Weduwen verliezen zaak tegen Shell: omkoping niet bewezen
De Nigeriaanse weduwen die Shell medeverantwoordelijk houden voor de dood van hun echtgenoten in 1995, hebben volgens de rechter geen sluitend bewijs geleverd voor hun beschuldigingen. De rechtbank in Den Haag oordeelt dat niet is bewezen dat Shell destijds betrokken was bij het omkopen van getuigen.
Verklaringen die getuigen tijdens de zaak hebben afgelegd over omkoping berusten ‘voor een groot deel op aannames en interpretaties’, oordeelt de rechtbank. Die zijn ‘onvoldoende concreet om te constateren dat het geld echt afkomstig was’ van de Nigeriaanse tak van Shell.
Vier weduwen hadden Shell met een civiele zaak aangeklaagd. Zij stellen dat het olie- en gasbedrijf diverse Nigerianen heeft omgekocht om valse getuigenissen af te leggen. Mede op basis van die getuigenissen werden volgens hen de zogeheten Ogoni Negen veroordeeld en geëxecuteerd.
De negen activisten protesteerden in de jaren negentig tegen de manier waarop Shell olie won in de Nigerdelta. Ze kregen de schuld van de moord op vier lokale leiders, een jaar eerder. Internationaal werd de zaak tegen hen als schijnproces beschouwd.
Gerechtigheid
Esther Kiobel en de drie andere weduwen zijn sindsdien op zoek naar gerechtigheid. Ze eisten excuses en een schadevergoeding. De vrouwen beschuldigen Shell ervan dat het de Nigeriaanse regering aanmoedigde om de protesten tegen olievervuiling de kop in te drukken.
Tijdens de behandeling van de rechtszaak verklaarden twee Nigerianen dat ze in opdracht van het olie- en gasbedrijf geld ontvingen om valse verklaringen tegen de activisten af te leggen. Namen van Shell-medewerkers konden ze echter niet noemen.
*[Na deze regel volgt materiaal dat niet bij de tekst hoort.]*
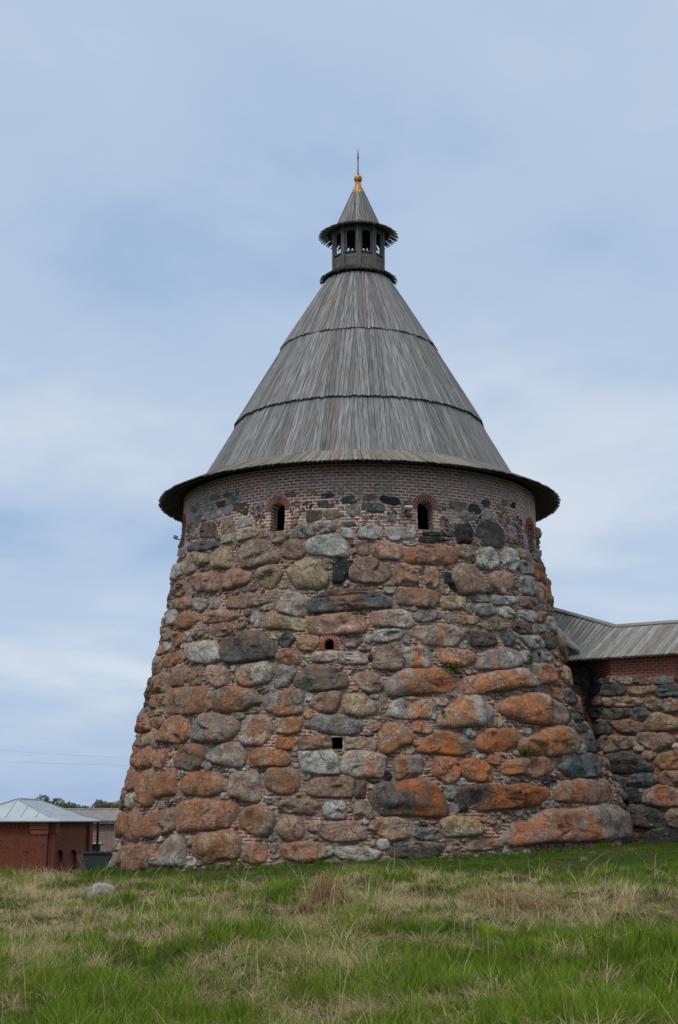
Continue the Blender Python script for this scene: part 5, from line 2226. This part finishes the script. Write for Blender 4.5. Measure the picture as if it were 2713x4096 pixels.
def blades(name, x, y, h, lean, head, wid, col, droop, zoff=0.0):
    n = len(x)
    z = ground_z(x, y) - .01 + zoff
    base = np.stack([x, y, z], 1)
    d = np.stack([np.cos(head), np.sin(head), np.zeros(n)], 1)
    s = np.stack([-np.sin(head), np.cos(head), np.zeros(n)], 1)
    mixv = rng.uniform(-1, 1, n)[:, None]
    s = s * (1 - np.abs(mixv) * .5) + d * mixv
    s /= np.linalg.norm(s, axis=1)[:, None]
    V = []
    for t, w in ((0, 1.0), (.38, .9), (.72, .6), (1.0, 0)):
        c = base + d * (lean * t ** 1.6)[:, None]
        c[:, 2] += h * (t - droop * t * t)
        if w > 0:
            V += [c - s * (wid * w / 2)[:, None], c + s * (wid * w / 2)[:, None]]
        else:
            V.append(c)
    V = np.stack(V, 1)                      # n,7,3
    me = bpy.data.meshes.new(name)
    me.vertices.add(n * 7)
    me.vertices.foreach_set('co', V.astype(np.float32).ravel())
    o = (np.arange(n) * 7)[:, None]
    q = np.concatenate([o + np.array([[0, 1, 3, 2]]), o + np.array([[2, 3, 5, 4]]), o + np.array([[4, 5, 6]])], 1)   # 4+4+3
    me.loops.add(n * 11)
    me.loops.foreach_set('vertex_index', q.astype(np.int32).ravel())
    me.polygons.add(n * 3)
    st = (np.arange(n) * 11)[:, None] + np.array([[0, 4, 8]])
    me.polygons.foreach_set('loop_start', st.astype(np.int32).ravel())
    me.polygons.foreach_set('loop_total', np.tile(np.array([4, 4, 3], np.int32), n))
    me.update(calc_edges=True)
    c4 = np.concatenate([col, np.ones((n, 1))], 1)
    c4 = np.repeat(c4, 7, 0)
    at = me.attributes.new('tint', 'FLOAT_COLOR', 'POINT')
    at.data.foreach_set('color', c4.astype(np.float32).ravel())
    me.materials.append(M_GRASS)
    ob = bpy.data.objects.new(name, me)
    COL.objects.link(ob)
    return ob


G_LO, G_HI = np.array([0.052, 0.105, 0.006]), np.array([0.225, 0.325, 0.026])
F_LO, F_HI = np.array([0.048, 0.112, 0.004]), np.array([0.115, 0.215, 0.009])
D_LO, D_HI = np.array([0.22, 0.165, 0.07]), np.array([0.62, 0.52, 0.30])


def dryness(x, y, z):
    px, py = to_px(x, y, z)
    d = .345 + (vnoise(x, y, 1.1, 5) - .5) * .75 + (vnoise(x, y, .45, 6) - .5) * .8 + (vnoise(x, y, 3.2, 9) - .5) * .3
    d += .20 * smoothstep(3530, 3580, py) * smoothstep(3760, 3680, py)
    for bx, by, sx, sy, am in DRYBUMPS:
        d += am * np.exp(-((px - bx) / sx) ** 2 - ((py - by) / sy) ** 2)
    foot = smoothstep(33.5, 37.0, y + .25 * x) * smoothstep(-8.5, -6.5, x)
    d = d - .75 * foot
    return np.clip(d, 0, 1), foot


def grass():
    def scatter(n, y0, y1):
        y = np.exp(rng.uniform(math.log(y0), math.log(y1), int(n * 1.6)))
        x = rng.uniform(-1, 1, len(y)) * (y * .245 + 3.4)
        rho = np.hypot(x - AX, y - AY)
        ok = (rho > tower_r(np.arctan2(x - AX, -(y - AY)), .3 + 0 * x) - .15) & ~((y > 52.5) & (x > -8))
        return x[ok][:n], y[ok][:n]
    # tufts: blades that spring from one root, each tuft green or dead
    tx, ty = scatter(10500, 8.0, 56)
    tdry, tfoot = dryness(tx, ty, ground_z(tx, ty))
    nt = len(tx)
    t_is = rng.uniform(0, 1, nt) < np.clip((tdry - .36) * 2.6 + .36, .02, .95)
    t_h = np.where(t_is, rng.uniform(.16, .40, nt), rng.uniform(.12, .34, nt)) * (.55 + .75 * vnoise(tx, ty, 1.7, 44))
    t_r = t_h * rng.uniform(.35, .75, nt)
    t_t = np.clip(rng.normal(.5, .24, nt), 0, 1)
    t_mat = (rng.uniform(0, 1, nt) < .45) & t_is            # matted: laid over in one direction
    t_dir = rng.normal(-.3, .9, nt) + vnoise(tx, ty, 4.0, 31) * 3
    cnt = rng.integers(18, 42, nt)
    k = np.repeat(np.arange(nt), cnt)
    m = len(k)
    an = rng.uniform(0, 6.28, m)
    rr = t_r[k] * np.sqrt(rng.uniform(0, 1, m)) * .8
    x1, y1 = tx[k] + rr * np.cos(an), ty[k] + rr * np.sin(an)
    d1 = t_is[k]
    h1 = t_h[k] * rng.uniform(.55, 1.15, m)
    ln1 = h1 * np.where(t_mat[k], rng.uniform(1.0, 2.2, m), np.where(d1, rng.uniform(.3, 1.3, m), rng.uniform(.1, .75, m)))
    hd1 = np.where(t_mat[k], t_dir[k] + rng.normal(0, .45, m), an + rng.normal(0, .5, m))
    h1 = h1 * np.where(t_mat[k], .62, 1.0)
    c1 = np.clip(t_t[k] + rng.normal(0, .16, m), 0, 1)
    # filler between the tufts
    N = 140000
    x2, y2 = scatter(N, 8.5, 60)
    n2 = len(x2)
    dry2, _ = dryness(x2, y2, ground_z(x2, y2))
    d2 = rng.uniform(0, 1, n2) < np.clip((dry2 - .4) * 1.6 + .3, .05, .75)
    h2 = np.where(d2, rng.uniform(.08, .25, n2), rng.uniform(.07, .19, n2)) * (.6 + .7 * vnoise(x2, y2, .55, 12))
    ln2 = h2 * rng.uniform(.2, 1.3, n2)
    hd2 = rng.uniform(0, 6.28, n2)
    c2 = np.clip(rng.normal(.4, .24, n2) + (vnoise(x2, y2, .9, 77) - .5) * .6, 0, 1)
    x, y = np.concatenate([x1, x2]), np.concatenate([y1, y2])
    isdry = np.concatenate([d1, d2])
    h, lean, head, t = np.concatenate([h1, h2]), np.concatenate([ln1, ln2]), np.concatenate([hd1, hd2]), np.concatenate([c1, c2])
    n = len(x)
    _, foot = dryness(x, y, ground_z(x, y))
    near = smoothstep(1.3, .35, np.hypot(x - AX, y - AY) - tower_r(np.arctan2(x - AX, -(y - AY)), .3 + 0 * x))
    near = near * (.5 + vnoise(x, y, .7, 55))
    h = h * (1 - foot * (.66 - .5 * near))
    lean = lean * (1 - foot * .66)
    crest = smoothstep(-5.8, -8.0, x) * smoothstep(36, 41, y)
    h = h * (1 + .9 * crest)
    wid = (.0042 + .00028 * y) * np.where(isdry, .75, 1.0) * rng.uniform(.7, 1.25, n)
    t = t[:, None]
    green = G_LO * (1 - t) + G_HI * t
    fgreen = F_LO * (1 - t) + F_HI * t
    green = green * (1 - foot[:, None]) + fgreen * foot[:, None]
    dr = D_LO * (1 - t) + D_HI * t
    col = np.where(isdry[:, None], dr, green)
    droop = np.where(isdry, rng.uniform(.2, .75, n), rng.uniform(.0, .35, n))
    o = blades('grass', x, y, h, lean, head, wid, col, droop)
    tag(o, 'rough meadow of green blades and matted straw', 'grass', kind='stuff')
    # tall dry seed stalks
    M = 4600
    y = np.exp(rng.uniform(math.log(9), math.log(47), M))
    x = rng.uniform(-1, 1, M) * (y * .245 + 1.5)
    z = ground_z(x, y)
    dry, foot = dryness(x, y, z)
    crest = smoothstep(-5.5, -8.0, x) * smoothstep(34, 40, y)
    ok = (rng.uniform(0, 1, M) < np.clip(dry * .8 + crest, 0, 1)) & (np.hypot(x - AX, y - AY) > 9.5) & (foot < .6) & ((y > 15) | (rng.uniform(0, 1, M) < .35))
    x, y, crest = x[ok], y[ok], crest[ok]
    m = len(x)
    h = rng.uniform(.3, .72, m)
    t = rng.uniform(0.25, 1, m)[:, None]
    o = blades('dry_stalk_grass', x, y, h, h * rng.uniform(.1, 1.1, m), rng.uniform(0, 6.28, m), .003 + .00022 * y, D_LO * (1 - t) + D_HI * 1.1 * t, rng.uniform(0, .35, m))
    tag(o, 'tall dry straw stalks standing out of the meadow', 'grass', kind='stuff')


grass()


def tussock(px, py, heaps, n, label, seed):
    """weeping heap of dead straw: hanging blades over several uneven mounds, a few standing wisps"""
    g = np.random.default_rng(seed)
    p = ground_hit(px, py)
    out = []
    tot = sum(r * h for _, _, r, h in heaps)
    for ox, oy, r, h in heaps:
        m = int(n * r * h / tot)
        a = g.uniform(0, 6.28, m)
        u = np.sqrt(g.uniform(0, 1, m))
        q = r * .6 * u * (1 + .3 * np.sin(a * 2 + seed))
        x, y = p.x + ox + q * np.cos(a), p.y + oy + q * np.sin(a)
        hang = g.uniform(0, 1, m) < .6
        top = h * (1 - .6 * u ** 1.3) * g.uniform(.6, 1.1, m)
        zoff = np.where(hang, top * .8, 0.0)
        hh = np.where(hang, .30 * h * g.uniform(.3, 1.4, m), h * g.uniform(.4, 1.15, m))
        droop = np.where(hang, 1 + zoff * g.uniform(.3, .9, m) / np.maximum(hh, .03), g.uniform(.2, .8, m))
        lean = np.where(hang, r * g.uniform(.2, 1.0, m), r * g.uniform(.1, 1.2, m))
        t = np.clip(g.normal(.5, .3, m), 0, 1)
        out.append((x, y, hh, lean, a + g.normal(0, 1.1, m), t, droop, zoff))
    x, y, hh, lean, hd, t, droop, zoff = (np.concatenate(c) for c in zip(*out))
    t = t[:, None]
    lo, hi = np.array([.17, .105, .045]), np.array([.52, .39, .21])
    o = blades('grass_tussock', x, y, hh, lean, hd, .003 + .00030 * y, lo * (1 - t) + hi * t, droop, zoff)
    tag(o, label, 'tussock', 'big dry grass tussocks in front of the tower')


tussock(1298, 3630, [(0, 0, .28, .76), (.17, -.05, .28, .58), (.24, -.15, .28, .34), (-.26, -.15, .26, .32), (.05, -.35, .3, .28)], 2600, 'tall conical brown straw tussock in front of the tower centre', 3)
tussock(1935, 3640, [(0, 0, .48, .52), (.42, .05, .36, .46), (-.45, -.1, .32, .26), (.1, -.4, .5, .28), (.95, .1, .5, .34)], 2400, 'broad domed straw tussock below the brick patch of the tower foot', 4)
Shell wees alle beschuldigingen van de hand en stelt dat er ‘geen gronden zijn voor de aantijgingen’. De advocaten van Shell voerden aan dat de top van het bedrijf destijds nog om clementie vroeg bij de toenmalige dictator, Sani Abacha, maar dat mocht niet baten. Eerder probeerde het olie- en gasbedrijf de hele zaak tegen te houden omdat die verjaard zou zijn, maar de rechtbank ging daar niet in mee.